Technology in Global Education
The fifth annual Global Education and Skills Forum (GESF) 2017 held in Dubai on March 18 and 19 addressed the question of how to create ‘real’ global citizens. The forum is a Varkey Foundation initiative where leading figures from public, private and social sectors around the world convene to discuss the future of education.

A number of discussions centered around educational advancements in the digital age and how technology in global education could affect students.

In his speech on March 18, the Organization for Economic Co-operation and Development (OECD) education and skills director, Andreas Schleicher, emphasized the need for new and creative ways to prepare future generations to become global citizens.

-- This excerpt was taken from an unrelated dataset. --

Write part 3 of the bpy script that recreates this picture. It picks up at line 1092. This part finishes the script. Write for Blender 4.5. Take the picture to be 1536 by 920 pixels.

“The more diverse our children’s interests and experiences, the more they are encouraged to work with their peers to address problems in new ways, the better prepared they will be for the new digital age,” he explained.

Schleicher listed the most pertinent areas for growth as student inclusion, curriculum, teacher quality, school organization and accountability.

“We are very good at ranking human talent but not very good at developing it,” he said. “We need to focus on all students, all the time and move away from constantly testing to find the best. We should be developing everyone, not looking for those already doing well.”

Schleicher went on to say that while today’s digital age can be prosperous for those who know how to capitalize on it, those without the right education are more susceptible to vulnerable working situations.

Speaking at the GESF to Xinhua in an exclusive interview, Ms. Yang Boya, a former fellow at Harvard SEED for Social Innovation, headed multiple master classes at the forum.

She asserted that the spread of computer devices among children globally bears both positive and negative consequences. While promotion of technology in global education allows students to recognize technological progress, Yang emphasized the need for human interactions within the classroom.

“An IT device can never replace the human teacher, but support his work,” she declared in an interview with Xinhua.

GESF concluded with what is regarded as the Nobel Prize for teaching, the third annual Global Teacher Prize 2017. Maggie MacDonnell, an educator residing and teaching in Salluit, an Inuit village deep in the Canadian Arctic, was awarded the title and one million dollars.